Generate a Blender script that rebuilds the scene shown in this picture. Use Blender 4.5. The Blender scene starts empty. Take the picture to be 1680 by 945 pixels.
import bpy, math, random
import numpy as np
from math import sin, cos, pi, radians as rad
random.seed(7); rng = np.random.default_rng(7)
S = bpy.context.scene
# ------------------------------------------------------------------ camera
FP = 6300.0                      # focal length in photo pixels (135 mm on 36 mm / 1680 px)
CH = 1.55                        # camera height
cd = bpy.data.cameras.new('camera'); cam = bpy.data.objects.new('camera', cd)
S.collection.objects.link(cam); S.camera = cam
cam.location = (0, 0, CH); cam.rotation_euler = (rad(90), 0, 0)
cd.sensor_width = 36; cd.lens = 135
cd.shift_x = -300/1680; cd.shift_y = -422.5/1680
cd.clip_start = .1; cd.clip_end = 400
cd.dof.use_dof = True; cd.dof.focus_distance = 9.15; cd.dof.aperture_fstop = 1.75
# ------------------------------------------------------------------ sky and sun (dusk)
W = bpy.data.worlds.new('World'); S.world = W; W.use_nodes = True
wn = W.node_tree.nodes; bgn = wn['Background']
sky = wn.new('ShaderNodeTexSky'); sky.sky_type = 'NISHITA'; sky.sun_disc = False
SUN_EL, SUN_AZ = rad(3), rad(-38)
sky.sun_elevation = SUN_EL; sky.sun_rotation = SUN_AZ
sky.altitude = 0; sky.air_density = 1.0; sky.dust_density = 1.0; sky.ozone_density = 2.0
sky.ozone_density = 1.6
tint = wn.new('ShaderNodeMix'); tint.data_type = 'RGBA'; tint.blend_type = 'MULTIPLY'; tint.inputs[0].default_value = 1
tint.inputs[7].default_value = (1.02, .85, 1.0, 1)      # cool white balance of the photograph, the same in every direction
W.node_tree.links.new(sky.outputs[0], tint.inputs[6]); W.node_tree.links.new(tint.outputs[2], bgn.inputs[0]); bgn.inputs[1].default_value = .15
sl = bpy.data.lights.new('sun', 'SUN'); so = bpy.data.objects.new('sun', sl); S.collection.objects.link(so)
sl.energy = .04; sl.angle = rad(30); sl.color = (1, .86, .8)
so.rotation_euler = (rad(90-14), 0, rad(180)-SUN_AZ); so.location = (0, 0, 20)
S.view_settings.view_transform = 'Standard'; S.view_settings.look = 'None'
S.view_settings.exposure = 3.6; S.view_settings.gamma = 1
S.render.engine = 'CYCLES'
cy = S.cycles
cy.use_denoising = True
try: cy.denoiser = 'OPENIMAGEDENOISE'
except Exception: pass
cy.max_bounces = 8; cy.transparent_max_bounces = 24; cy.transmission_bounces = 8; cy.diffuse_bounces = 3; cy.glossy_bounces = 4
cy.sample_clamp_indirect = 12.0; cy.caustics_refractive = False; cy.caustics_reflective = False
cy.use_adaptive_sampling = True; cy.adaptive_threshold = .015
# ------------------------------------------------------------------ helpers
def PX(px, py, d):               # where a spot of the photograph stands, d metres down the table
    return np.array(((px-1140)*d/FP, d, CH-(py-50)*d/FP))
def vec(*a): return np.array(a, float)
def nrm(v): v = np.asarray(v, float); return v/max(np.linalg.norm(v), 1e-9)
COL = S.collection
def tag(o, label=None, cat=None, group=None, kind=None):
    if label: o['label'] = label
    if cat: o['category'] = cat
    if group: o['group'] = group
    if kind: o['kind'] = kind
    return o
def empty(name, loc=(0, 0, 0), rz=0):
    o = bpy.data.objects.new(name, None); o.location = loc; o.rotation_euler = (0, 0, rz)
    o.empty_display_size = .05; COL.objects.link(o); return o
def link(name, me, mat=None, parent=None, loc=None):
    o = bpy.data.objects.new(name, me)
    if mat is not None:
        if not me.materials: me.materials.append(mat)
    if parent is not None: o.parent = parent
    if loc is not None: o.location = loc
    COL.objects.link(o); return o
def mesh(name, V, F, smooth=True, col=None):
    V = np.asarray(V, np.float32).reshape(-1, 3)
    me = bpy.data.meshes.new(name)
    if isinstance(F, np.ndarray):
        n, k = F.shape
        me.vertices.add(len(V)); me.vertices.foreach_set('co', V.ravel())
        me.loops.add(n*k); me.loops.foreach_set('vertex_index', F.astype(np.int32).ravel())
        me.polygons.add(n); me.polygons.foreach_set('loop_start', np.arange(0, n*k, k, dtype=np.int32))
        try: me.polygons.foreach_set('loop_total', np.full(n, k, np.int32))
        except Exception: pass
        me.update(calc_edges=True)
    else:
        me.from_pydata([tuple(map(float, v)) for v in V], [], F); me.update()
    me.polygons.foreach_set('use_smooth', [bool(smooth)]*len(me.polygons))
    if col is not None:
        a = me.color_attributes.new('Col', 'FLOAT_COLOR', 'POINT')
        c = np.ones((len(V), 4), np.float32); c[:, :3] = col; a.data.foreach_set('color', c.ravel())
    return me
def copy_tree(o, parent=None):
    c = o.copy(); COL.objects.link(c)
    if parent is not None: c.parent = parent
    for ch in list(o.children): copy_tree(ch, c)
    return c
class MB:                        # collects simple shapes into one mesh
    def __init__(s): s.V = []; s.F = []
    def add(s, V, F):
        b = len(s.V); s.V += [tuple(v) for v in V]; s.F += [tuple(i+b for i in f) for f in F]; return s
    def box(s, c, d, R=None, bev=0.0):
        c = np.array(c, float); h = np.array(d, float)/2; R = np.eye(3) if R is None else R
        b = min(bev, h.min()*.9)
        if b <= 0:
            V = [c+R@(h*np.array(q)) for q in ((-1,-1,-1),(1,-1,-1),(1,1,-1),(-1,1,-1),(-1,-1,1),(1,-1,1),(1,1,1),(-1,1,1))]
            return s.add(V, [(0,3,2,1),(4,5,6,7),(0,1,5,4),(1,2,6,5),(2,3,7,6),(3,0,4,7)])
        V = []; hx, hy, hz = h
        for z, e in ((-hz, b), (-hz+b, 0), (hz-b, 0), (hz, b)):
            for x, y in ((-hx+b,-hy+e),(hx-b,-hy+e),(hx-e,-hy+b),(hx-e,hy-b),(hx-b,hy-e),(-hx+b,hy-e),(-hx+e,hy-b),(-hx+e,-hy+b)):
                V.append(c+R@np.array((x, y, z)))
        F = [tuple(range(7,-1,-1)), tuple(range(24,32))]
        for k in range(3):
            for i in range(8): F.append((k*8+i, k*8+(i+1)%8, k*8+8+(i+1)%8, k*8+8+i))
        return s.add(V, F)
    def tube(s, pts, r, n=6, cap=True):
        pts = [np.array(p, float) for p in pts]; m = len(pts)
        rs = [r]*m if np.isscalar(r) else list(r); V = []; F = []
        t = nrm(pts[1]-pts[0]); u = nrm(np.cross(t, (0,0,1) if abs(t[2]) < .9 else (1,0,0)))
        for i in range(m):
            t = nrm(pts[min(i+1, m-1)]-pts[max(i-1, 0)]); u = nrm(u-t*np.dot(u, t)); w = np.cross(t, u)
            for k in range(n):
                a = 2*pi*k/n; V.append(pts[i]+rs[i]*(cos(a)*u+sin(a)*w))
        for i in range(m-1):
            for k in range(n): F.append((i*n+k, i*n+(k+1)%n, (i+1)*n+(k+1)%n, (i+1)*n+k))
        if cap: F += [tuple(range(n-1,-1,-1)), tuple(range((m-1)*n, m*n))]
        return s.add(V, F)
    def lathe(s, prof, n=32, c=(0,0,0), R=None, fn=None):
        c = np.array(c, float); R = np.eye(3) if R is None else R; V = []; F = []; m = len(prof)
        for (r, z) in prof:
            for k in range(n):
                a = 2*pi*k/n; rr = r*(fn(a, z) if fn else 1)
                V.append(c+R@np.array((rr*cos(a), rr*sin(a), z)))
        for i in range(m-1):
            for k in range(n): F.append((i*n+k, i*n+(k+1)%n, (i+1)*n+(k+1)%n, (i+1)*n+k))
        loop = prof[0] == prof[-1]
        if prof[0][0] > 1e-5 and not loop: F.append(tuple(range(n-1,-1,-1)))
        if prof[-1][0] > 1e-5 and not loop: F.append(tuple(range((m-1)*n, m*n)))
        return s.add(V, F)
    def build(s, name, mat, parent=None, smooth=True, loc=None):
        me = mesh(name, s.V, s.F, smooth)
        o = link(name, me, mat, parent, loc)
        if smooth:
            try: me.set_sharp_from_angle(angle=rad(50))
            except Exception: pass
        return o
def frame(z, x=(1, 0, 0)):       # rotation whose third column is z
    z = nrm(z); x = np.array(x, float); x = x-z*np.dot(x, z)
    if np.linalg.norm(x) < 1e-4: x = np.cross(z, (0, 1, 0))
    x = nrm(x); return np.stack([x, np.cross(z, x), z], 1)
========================
Aim: Look through the data above. Copy every line with the string "scene" in it.

Finished answer:
Generate a Blender script that rebuilds the scene shown in this picture. Use Blender 4.5. The Blender scene starts empty. Take the picture to be 1680 by 945 pixels.
S = bpy.context.scene